Israelis, like others in similar circumstances, have looked for alternatives, primarily in "more reasonable" individual Palestinians. Jerusalem even tolerated the Muslim fundamentalist group, Hamas, in its earlier manifestations - hoping to divide the Palestinians and weaken the PLO. Current problems with Hamas suggest the failure of that policy.

The Israeli administration insists that the Palestinian delegation in the Middle East peace talks does not represent the PLO; yet continuing contact between the negotiators and PLO headquarters in Tunis is an open secret.

Israelis balk at comparisons between their situation and that of South Africa. The question in the Middle East, they say, is not one of a minority sharing power with an oppressed minority. Rather, it is protection against an external group that, by covenant, threatens the concept and existence of the state. Israelis are prepared to deal with populations in the occupied territories. But not with those of a group claiming Israeli land as their own.

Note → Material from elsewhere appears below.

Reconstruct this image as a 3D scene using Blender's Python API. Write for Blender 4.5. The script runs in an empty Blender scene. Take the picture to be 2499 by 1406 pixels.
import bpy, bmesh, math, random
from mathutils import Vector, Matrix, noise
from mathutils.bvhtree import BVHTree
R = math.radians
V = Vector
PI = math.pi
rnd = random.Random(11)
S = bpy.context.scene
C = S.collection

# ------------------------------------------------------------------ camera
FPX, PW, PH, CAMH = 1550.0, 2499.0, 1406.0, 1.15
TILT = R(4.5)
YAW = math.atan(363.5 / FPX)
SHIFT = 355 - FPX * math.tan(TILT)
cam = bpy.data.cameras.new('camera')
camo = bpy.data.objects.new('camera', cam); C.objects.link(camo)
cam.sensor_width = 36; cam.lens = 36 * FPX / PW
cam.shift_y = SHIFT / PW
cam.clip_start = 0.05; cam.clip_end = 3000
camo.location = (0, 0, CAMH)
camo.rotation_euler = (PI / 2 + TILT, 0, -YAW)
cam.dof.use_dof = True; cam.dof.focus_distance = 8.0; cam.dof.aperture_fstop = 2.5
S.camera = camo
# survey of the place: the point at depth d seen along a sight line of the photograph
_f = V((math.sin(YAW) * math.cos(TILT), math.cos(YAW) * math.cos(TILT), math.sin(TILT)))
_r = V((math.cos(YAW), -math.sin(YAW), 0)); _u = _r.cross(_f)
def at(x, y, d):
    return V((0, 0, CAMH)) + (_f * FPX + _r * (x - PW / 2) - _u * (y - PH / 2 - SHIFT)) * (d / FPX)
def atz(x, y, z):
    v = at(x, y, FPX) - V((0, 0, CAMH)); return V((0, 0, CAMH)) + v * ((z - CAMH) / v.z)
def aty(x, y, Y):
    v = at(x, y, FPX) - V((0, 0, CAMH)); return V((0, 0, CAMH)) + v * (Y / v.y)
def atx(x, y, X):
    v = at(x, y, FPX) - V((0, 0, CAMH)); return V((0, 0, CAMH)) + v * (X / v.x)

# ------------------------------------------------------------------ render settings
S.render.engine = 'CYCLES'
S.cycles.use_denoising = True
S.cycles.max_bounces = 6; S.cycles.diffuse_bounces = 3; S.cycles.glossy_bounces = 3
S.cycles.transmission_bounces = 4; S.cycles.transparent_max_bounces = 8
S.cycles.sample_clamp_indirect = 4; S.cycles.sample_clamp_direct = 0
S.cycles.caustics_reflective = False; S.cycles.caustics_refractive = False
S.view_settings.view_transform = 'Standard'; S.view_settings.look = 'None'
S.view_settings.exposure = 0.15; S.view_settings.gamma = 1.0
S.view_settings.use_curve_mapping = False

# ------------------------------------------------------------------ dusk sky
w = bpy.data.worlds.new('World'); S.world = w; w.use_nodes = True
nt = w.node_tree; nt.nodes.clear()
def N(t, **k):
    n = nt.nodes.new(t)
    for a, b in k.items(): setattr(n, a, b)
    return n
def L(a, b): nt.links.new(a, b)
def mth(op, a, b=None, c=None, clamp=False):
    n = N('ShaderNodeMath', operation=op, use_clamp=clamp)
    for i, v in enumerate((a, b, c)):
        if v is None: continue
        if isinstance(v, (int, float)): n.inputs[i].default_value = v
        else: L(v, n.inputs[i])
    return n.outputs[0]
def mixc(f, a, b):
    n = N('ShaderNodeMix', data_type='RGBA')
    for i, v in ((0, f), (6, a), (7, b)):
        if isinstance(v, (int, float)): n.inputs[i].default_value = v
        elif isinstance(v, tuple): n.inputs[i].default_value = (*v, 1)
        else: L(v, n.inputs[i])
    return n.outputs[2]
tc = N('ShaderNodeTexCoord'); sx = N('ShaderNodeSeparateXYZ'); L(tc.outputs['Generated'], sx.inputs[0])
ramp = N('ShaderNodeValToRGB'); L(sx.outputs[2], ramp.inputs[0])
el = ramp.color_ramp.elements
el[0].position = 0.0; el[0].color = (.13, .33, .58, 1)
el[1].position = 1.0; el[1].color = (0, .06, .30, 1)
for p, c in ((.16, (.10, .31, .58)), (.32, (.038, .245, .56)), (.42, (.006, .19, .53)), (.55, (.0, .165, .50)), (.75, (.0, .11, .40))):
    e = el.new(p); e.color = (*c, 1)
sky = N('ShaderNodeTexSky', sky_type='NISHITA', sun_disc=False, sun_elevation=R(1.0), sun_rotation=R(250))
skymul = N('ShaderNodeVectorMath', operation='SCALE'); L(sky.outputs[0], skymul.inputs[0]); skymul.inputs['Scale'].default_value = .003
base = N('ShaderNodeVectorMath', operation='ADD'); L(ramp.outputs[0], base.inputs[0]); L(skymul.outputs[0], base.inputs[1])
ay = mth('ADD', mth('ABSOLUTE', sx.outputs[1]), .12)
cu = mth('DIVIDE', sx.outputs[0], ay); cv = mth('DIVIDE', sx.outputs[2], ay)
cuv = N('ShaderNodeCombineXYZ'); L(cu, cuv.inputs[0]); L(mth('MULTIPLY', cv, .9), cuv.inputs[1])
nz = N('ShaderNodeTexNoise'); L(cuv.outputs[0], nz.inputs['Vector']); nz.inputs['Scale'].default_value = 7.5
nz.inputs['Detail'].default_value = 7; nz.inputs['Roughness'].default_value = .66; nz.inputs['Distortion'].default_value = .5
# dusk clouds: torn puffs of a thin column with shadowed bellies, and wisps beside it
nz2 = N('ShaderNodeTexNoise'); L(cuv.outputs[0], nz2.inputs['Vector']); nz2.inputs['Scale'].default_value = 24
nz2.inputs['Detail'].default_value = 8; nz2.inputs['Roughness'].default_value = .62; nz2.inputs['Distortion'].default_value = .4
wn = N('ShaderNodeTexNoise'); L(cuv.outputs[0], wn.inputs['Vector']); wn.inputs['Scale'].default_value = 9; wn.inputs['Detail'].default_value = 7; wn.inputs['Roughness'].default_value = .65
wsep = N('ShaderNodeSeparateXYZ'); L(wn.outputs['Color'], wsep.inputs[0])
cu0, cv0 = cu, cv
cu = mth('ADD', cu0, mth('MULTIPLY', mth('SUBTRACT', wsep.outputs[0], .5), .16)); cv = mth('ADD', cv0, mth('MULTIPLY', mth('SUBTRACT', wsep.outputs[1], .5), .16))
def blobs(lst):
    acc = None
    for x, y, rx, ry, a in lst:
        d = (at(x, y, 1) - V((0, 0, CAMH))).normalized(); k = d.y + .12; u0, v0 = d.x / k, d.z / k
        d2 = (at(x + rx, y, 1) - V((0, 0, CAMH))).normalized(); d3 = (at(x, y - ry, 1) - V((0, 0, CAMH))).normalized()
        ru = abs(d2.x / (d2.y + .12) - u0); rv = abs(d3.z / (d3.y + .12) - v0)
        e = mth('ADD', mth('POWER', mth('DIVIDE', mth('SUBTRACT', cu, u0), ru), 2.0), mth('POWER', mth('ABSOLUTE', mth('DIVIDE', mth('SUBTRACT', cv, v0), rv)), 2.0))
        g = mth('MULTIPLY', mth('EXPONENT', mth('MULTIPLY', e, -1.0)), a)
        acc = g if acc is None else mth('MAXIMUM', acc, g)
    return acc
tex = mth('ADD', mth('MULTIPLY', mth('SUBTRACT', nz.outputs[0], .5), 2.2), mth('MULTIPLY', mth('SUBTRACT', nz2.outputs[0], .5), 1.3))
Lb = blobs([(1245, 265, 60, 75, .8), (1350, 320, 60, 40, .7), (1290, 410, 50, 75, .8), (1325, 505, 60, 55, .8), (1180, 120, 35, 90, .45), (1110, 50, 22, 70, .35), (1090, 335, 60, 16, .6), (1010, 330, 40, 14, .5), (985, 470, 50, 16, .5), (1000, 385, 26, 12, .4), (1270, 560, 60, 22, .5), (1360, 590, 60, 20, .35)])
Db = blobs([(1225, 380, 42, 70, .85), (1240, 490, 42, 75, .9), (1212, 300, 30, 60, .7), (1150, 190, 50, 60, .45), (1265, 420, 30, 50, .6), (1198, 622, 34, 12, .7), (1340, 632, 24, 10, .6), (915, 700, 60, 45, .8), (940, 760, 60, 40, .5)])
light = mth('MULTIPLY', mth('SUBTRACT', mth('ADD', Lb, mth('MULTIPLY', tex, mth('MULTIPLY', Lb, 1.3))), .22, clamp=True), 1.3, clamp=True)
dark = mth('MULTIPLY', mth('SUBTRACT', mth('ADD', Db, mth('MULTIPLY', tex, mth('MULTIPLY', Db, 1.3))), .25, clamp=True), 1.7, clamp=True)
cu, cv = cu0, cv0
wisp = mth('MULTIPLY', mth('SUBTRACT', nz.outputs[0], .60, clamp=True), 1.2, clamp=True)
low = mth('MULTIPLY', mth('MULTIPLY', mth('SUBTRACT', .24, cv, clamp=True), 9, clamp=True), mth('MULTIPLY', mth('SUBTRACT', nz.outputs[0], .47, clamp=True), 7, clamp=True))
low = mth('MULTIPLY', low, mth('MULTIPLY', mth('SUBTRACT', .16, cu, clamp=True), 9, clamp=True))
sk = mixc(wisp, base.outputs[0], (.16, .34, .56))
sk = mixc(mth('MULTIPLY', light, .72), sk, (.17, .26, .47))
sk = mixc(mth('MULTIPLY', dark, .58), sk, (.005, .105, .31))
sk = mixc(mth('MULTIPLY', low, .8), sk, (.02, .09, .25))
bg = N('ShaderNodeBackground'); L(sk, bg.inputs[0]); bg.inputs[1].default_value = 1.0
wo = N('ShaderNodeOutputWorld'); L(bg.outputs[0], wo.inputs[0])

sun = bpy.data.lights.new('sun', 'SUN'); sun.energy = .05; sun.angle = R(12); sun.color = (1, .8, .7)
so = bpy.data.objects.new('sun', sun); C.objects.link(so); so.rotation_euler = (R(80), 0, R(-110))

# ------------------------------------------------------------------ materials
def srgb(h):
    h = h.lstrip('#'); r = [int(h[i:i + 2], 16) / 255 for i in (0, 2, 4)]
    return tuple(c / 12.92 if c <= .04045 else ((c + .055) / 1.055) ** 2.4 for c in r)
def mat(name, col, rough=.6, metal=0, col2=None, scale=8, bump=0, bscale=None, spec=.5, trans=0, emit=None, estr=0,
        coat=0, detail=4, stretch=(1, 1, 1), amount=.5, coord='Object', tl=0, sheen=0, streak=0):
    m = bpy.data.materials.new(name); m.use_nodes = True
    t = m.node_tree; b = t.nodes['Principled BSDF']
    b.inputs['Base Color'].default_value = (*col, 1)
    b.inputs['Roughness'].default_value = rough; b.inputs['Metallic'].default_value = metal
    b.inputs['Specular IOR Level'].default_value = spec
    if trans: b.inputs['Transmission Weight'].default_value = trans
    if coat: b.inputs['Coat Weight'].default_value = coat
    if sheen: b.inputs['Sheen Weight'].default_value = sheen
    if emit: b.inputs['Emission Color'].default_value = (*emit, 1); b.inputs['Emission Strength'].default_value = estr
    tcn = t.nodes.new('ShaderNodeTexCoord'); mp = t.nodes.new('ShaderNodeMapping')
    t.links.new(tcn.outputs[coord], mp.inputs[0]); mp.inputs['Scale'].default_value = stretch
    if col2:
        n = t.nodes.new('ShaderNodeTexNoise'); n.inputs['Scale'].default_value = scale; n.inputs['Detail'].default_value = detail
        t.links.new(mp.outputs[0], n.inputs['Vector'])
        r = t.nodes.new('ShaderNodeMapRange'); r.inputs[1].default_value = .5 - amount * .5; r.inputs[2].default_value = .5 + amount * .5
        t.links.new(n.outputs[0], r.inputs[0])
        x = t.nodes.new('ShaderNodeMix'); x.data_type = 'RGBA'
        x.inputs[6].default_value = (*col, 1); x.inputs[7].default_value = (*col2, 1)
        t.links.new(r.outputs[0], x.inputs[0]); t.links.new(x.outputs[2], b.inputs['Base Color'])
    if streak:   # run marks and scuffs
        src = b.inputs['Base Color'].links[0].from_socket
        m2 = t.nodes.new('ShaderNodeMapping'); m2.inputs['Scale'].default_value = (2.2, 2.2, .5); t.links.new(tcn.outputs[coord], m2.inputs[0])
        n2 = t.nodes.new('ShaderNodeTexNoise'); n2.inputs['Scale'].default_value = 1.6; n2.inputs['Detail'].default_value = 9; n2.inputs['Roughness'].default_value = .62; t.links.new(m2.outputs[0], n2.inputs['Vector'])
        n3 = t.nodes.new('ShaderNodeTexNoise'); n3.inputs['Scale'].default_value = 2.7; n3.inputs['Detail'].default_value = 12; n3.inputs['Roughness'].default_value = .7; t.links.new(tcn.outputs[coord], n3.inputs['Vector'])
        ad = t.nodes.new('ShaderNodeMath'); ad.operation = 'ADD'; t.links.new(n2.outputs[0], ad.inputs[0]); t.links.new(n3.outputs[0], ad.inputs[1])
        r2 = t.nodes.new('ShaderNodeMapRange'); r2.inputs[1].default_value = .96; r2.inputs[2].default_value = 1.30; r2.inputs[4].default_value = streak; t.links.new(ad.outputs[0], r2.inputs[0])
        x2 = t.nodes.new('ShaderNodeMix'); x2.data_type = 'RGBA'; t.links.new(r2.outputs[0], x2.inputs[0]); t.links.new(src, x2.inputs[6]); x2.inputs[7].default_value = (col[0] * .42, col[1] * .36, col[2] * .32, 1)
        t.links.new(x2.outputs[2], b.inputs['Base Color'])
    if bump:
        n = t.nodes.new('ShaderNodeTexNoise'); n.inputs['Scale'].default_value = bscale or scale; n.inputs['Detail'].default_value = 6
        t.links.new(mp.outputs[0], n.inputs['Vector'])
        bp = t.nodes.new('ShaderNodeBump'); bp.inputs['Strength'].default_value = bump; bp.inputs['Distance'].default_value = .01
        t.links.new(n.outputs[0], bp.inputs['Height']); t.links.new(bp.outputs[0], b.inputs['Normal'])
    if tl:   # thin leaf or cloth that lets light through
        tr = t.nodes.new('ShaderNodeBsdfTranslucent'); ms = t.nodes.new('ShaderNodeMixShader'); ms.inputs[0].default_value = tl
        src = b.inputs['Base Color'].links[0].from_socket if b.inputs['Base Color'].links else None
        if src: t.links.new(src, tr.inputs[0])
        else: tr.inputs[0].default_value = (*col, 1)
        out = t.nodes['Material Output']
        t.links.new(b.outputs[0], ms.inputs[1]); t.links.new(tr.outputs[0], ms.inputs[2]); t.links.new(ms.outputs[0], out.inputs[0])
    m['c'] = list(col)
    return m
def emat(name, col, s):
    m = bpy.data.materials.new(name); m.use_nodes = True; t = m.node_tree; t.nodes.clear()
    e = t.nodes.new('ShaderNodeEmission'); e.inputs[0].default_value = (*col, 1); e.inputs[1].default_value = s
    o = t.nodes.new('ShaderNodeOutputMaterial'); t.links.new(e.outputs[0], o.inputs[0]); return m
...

Certainly the situations in Israel and South Africa differ

in fundamental ways, though the two regimes have had common interests in collaboration. Parallel attitudes can be found in the ruling groups: fears of the consequences of change, convictions that force can prevail, and hopes that unfranchised peoples can be divided and discredited. Israelis can't have deeper antipathy for the PLO than do some white South Africans toward the ANC.

Israelis argue that the PLO, in Yasser Arafat, does not have a leader comparable in stature to Nelson Mandela of the ANC hence efforts to recognize or negotiate with Mr. Arafat would be political death. Yet, perhaps, another lesson arises from the South African case: De Klerk saw that if he did not take advantage of Mr. Mandela's prestige and following, time would run out and less reasonable leaders would arise.

The same may be true in Israel. It is not easy for dominant powers, challenged by leaders and organizations of suppressed people, to turn and deal with the perceived enemy. Yet history suggests that to deny the popularity and power of such organizations is to risk the emergence of worse alternatives. Israelis seeking peace in the Middle East might need to learn this.